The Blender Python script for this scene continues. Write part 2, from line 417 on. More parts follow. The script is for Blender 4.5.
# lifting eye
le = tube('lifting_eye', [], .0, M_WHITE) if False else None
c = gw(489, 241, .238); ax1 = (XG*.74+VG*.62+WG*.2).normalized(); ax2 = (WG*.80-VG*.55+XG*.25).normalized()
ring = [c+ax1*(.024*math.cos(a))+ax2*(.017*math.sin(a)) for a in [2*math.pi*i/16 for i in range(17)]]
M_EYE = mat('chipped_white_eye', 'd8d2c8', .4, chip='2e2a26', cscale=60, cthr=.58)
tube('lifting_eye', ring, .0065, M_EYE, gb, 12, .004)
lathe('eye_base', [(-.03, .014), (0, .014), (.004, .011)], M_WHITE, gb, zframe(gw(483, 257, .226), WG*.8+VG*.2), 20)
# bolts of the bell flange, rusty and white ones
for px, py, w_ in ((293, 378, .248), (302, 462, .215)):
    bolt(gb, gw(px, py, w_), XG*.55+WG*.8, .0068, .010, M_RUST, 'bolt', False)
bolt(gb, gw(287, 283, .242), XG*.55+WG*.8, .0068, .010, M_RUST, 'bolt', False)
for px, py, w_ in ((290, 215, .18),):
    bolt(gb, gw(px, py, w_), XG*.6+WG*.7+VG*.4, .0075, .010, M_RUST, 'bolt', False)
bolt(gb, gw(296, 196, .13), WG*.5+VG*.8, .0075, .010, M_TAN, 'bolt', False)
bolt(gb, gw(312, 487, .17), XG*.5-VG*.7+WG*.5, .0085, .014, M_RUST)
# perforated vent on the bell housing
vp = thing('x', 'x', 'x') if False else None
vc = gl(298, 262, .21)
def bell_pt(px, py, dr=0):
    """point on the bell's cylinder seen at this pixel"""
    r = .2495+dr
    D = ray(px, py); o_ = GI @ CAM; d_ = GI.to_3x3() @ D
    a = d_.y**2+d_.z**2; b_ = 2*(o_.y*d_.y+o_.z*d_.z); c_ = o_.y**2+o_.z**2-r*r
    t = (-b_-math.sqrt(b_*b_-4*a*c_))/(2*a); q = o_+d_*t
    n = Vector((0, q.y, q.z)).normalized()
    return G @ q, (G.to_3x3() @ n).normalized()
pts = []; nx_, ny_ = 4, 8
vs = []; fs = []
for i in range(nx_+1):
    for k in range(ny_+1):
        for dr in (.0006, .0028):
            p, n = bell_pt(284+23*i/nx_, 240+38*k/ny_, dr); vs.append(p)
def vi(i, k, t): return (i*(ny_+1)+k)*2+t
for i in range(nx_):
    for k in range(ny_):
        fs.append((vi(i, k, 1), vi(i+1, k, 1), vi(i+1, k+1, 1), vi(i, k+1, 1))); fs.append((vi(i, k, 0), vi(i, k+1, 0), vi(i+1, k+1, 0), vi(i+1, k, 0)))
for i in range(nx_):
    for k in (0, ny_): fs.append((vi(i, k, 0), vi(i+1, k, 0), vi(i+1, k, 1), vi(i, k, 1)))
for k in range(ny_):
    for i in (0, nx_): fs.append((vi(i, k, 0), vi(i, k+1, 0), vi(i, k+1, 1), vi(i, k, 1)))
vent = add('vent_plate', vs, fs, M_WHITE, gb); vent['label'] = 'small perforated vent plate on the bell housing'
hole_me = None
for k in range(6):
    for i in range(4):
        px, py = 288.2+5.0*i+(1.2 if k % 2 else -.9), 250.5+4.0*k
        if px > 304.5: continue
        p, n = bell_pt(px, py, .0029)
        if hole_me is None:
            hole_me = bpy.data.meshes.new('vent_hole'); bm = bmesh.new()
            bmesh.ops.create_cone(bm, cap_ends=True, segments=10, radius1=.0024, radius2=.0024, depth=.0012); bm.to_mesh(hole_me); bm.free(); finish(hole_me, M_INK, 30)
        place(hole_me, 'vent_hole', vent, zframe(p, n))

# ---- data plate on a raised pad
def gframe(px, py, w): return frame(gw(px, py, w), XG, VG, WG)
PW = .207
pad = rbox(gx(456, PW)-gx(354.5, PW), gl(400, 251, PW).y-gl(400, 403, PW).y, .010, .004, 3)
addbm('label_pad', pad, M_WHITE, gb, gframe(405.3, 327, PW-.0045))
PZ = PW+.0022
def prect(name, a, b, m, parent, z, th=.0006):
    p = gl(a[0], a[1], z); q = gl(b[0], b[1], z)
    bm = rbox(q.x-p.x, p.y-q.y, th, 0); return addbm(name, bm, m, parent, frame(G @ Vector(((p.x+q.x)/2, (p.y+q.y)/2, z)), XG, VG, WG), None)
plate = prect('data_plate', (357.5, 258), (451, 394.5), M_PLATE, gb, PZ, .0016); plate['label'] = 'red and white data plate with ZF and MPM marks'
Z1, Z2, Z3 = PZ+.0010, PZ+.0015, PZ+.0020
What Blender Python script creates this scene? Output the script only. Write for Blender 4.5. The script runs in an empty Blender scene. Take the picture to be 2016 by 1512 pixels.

++++++

● **EXERCISE DETAILS**
Extract every record and return it verbatim.

● **FINISHED TASK**
The Blender Python script for this scene continues. Write part 2, from line 417 on. More parts follow. The script is for Blender 4.5.
# lifting eye
le = tube('lifting_eye', [], .0, M_WHITE) if False else None
c = gw(489, 241, .238); ax1 = (XG*.74+VG*.62+WG*.2).normalized(); ax2 = (WG*.80-VG*.55+XG*.25).normalized()
ring = [c+ax1*(.024*math.cos(a))+ax2*(.017*math.sin(a)) for a in [2*math.pi*i/16 for i in range(17)]]
M_EYE = mat('chipped_white_eye', 'd8d2c8', .4, chip='2e2a26', cscale=60, cthr=.58)
tube('lifting_eye', ring, .0065, M_EYE, gb, 12, .004)
lathe('eye_base', [(-.03, .014), (0, .014), (.004, .011)], M_WHITE, gb, zframe(gw(483, 257, .226), WG*.8+VG*.2), 20)
# bolts of the bell flange, rusty and white ones
for px, py, w_ in ((293, 378, .248), (302, 462, .215)):
    bolt(gb, gw(px, py, w_), XG*.55+WG*.8, .0068, .010, M_RUST, 'bolt', False)
bolt(gb, gw(287, 283, .242), XG*.55+WG*.8, .0068, .010, M_RUST, 'bolt', False)
for px, py, w_ in ((290, 215, .18),):
    bolt(gb, gw(px, py, w_), XG*.6+WG*.7+VG*.4, .0075, .010, M_RUST, 'bolt', False)
bolt(gb, gw(296, 196, .13), WG*.5+VG*.8, .0075, .010, M_TAN, 'bolt', False)
bolt(gb, gw(312, 487, .17), XG*.5-VG*.7+WG*.5, .0085, .014, M_RUST)
# perforated vent on the bell housing
vp = thing('x', 'x', 'x') if False else None
vc = gl(298, 262, .21)
def bell_pt(px, py, dr=0):
    """point on the bell's cylinder seen at this pixel"""
    r = .2495+dr
    D = ray(px, py); o_ = GI @ CAM; d_ = GI.to_3x3() @ D
    a = d_.y**2+d_.z**2; b_ = 2*(o_.y*d_.y+o_.z*d_.z); c_ = o_.y**2+o_.z**2-r*r
    t = (-b_-math.sqrt(b_*b_-4*a*c_))/(2*a); q = o_+d_*t
    n = Vector((0, q.y, q.z)).normalized()
    return G @ q, (G.to_3x3() @ n).normalized()
pts = []; nx_, ny_ = 4, 8
vs = []; fs = []
for i in range(nx_+1):
    for k in range(ny_+1):
        for dr in (.0006, .0028):
            p, n = bell_pt(284+23*i/nx_, 240+38*k/ny_, dr); vs.append(p)
def vi(i, k, t): return (i*(ny_+1)+k)*2+t
for i in range(nx_):
    for k in range(ny_):
        fs.append((vi(i, k, 1), vi(i+1, k, 1), vi(i+1, k+1, 1), vi(i, k+1, 1))); fs.append((vi(i, k, 0), vi(i, k+1, 0), vi(i+1, k+1, 0), vi(i+1, k, 0)))
for i in range(nx_):
    for k in (0, ny_): fs.append((vi(i, k, 0), vi(i+1, k, 0), vi(i+1, k, 1), vi(i, k, 1)))
for k in range(ny_):
    for i in (0, nx_): fs.append((vi(i, k, 0), vi(i, k+1, 0), vi(i, k+1, 1), vi(i, k, 1)))
vent = add('vent_plate', vs, fs, M_WHITE, gb); vent['label'] = 'small perforated vent plate on the bell housing'
hole_me = None
for k in range(6):
    for i in range(4):
        px, py = 288.2+5.0*i+(1.2 if k % 2 else -.9), 250.5+4.0*k
        if px > 304.5: continue
        p, n = bell_pt(px, py, .0029)
        if hole_me is None:
            hole_me = bpy.data.meshes.new('vent_hole'); bm = bmesh.new()
            bmesh.ops.create_cone(bm, cap_ends=True, segments=10, radius1=.0024, radius2=.0024, depth=.0012); bm.to_mesh(hole_me); bm.free(); finish(hole_me, M_INK, 30)
        place(hole_me, 'vent_hole', vent, zframe(p, n))

# ---- data plate on a raised pad
def gframe(px, py, w): return frame(gw(px, py, w), XG, VG, WG)
PW = .207
pad = rbox(gx(456, PW)-gx(354.5, PW), gl(400, 251, PW).y-gl(400, 403, PW).y, .010, .004, 3)
addbm('label_pad', pad, M_WHITE, gb, gframe(405.3, 327, PW-.0045))
PZ = PW+.0022
def prect(name, a, b, m, parent, z, th=.0006):
    p = gl(a[0], a[1], z); q = gl(b[0], b[1], z)
    bm = rbox(q.x-p.x, p.y-q.y, th, 0); return addbm(name, bm, m, parent, frame(G @ Vector(((p.x+q.x)/2, (p.y+q.y)/2, z)), XG, VG, WG), None)
plate = prect('data_plate', (357.5, 258), (451, 394.5), M_PLATE, gb, PZ, .0016); plate['label'] = 'red and white data plate with ZF and MPM marks'
Z1, Z2, Z3 = PZ+.0010, PZ+.0015, PZ+.0020
What Blender Python script creates this scene? Output the script only. Write for Blender 4.5. The script runs in an empty Blender scene. Take the picture to be 2016 by 1512 pixels.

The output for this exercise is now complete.